Au sein de l’Alliance des Etats du Sahel, les civils subissent d’un côté les attaques des terroristes, de l’autre les représailles de leur armée. Le retrait récent de l’AES de la CEDEAO réduit davantage leurs chances d’avoir accès à la justice.
Malgré les promesses du gouvernement de transition, les situations sécuritaire et humanitaire au Burkina Faso deviennent de plus en plus critiques. De janvier à août 2024, plus de 6000 personnes ont perdu la vie. Ce chiffre pourrait s’avérer en dessous de la réalité, en raison d’un manque d’informations lié au musellement et aux agressions contre des journalistes et des opposants.

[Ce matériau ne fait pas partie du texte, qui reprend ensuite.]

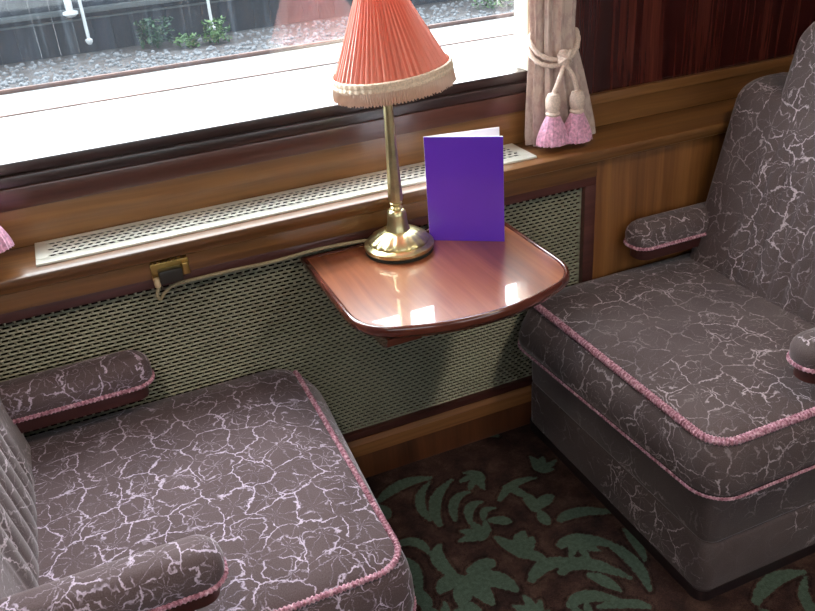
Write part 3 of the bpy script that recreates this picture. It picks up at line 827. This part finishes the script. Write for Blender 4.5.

Les droits humains font face à de nouveaux dangers. Une source du gouvernement aurait émis la possibilité que les autorités au pouvoir réfléchissent à rétablir la peine de mort, alors que la dernière exécution officielle a eu lieu en 1988.
Au Mali et au Burkina Faso, des civils massacrés
Les attaques djihadistes se sont multipliées au cours des dernières années. Le rapport du Global Terror Index indique un nombre de décès lié au terrorisme dans le Sahel ayant « presque décuplé depuis 2019 ». Les données de l’Institute for Economics & Peace montrent une recrudescence des attaques entre 2022 et 2024, soit depuis la transition gouvernementale du Mali, du Burkina Faso et du Niger. Sous couvert de lutte contre le terrorisme, des faits d’exécutions de civils par les forces armées auraient eu lieu au Burkina Faso et au Mali. Ainsi, les données de l’ACLED (Armed Conflict Location and Event Data) estiment à plus d’un millier le nombre de citoyens tués par les Volontaires pour la Défense de la Patrie (VDP) et l’armée dans la période de janvier à juillet 2024.
En mars 2025, à Solenzo, des vidéos postées sur les réseaux sociaux montrent des hommes armés, dont l’uniforme correspond à celui des VDP, circuler parmi des cadavres et insulter des civils prisonniers. À ce jour, les autorités nient toute implication militaire dans ce massacre, mais tardent à lancer des enquêtes. Au Mali, les civils sont victimes d’exactions à la fois des terroristes, des Forces armées maliennes (FAMAs) et de leurs supplétifs russes, affiliés au groupe paramilitaire Wagner. La communauté peule est particulièrement touchée.
D’après les chiffres de l’ACLED, le nombre d’opérations menées contre les civils est passé de 184 entre janvier et octobre 2023 à 239 en 2024 sur la même période. Le nombre de morts a drastiquement augmenté, de 632 en 2023 à 1021 en 2024.
Les droits d’expression réduits au silence au Niger
À l’instar de ses voisins burkinabé et malien, le gouvernement nigérien s’applique à faire taire toute voix dissidente et à mener des répressions contre les journalistes, les opposants et les acteurs de la société civile. Nombre d’entre eux sont menacés, enlevés, arrêtés arbitrairement. Plusieurs journalistes s’autocensurent, par peur des représailles. À ce jour, le président Mohamed Bazoum et son épouse sont toujours détenus depuis la prise de pouvoir en août 2023, malgré les demandes de libération de la communauté internationale.
Quelle justice pour les citoyens ?
Le retrait des États de l’AES de la CEDEAO semble réduire les possibilités de justice pour les civils. De fait, depuis la modification du Protocole original de la Cour de Justice de la CEDEAO en 2005, les citoyens des États membres de la Communauté économique des États de l’Afrique de l’Ouest ont la possibilité de déposer plainte auprès de la Cour de Justice de la Communauté sans passer par les tribunaux locaux. Cette Cour juge entre autres les affaires liées aux violations des droits humains. Elle peut recevoir les membres de la CEDEAO, des personnes morales et physiques, des tribunaux.
Malgré les verdicts marquants de jugements rendus pour les droits humains pour les trois pays de l’AES, leurs gouvernements estiment pouvoir se passer de cette Communauté et de sa Cour de justice. En se retirant, ils privent les citoyens du Mali, du Niger et du Burkina Faso de l’espoir de voir un jour justice rendue pour les exactions subies.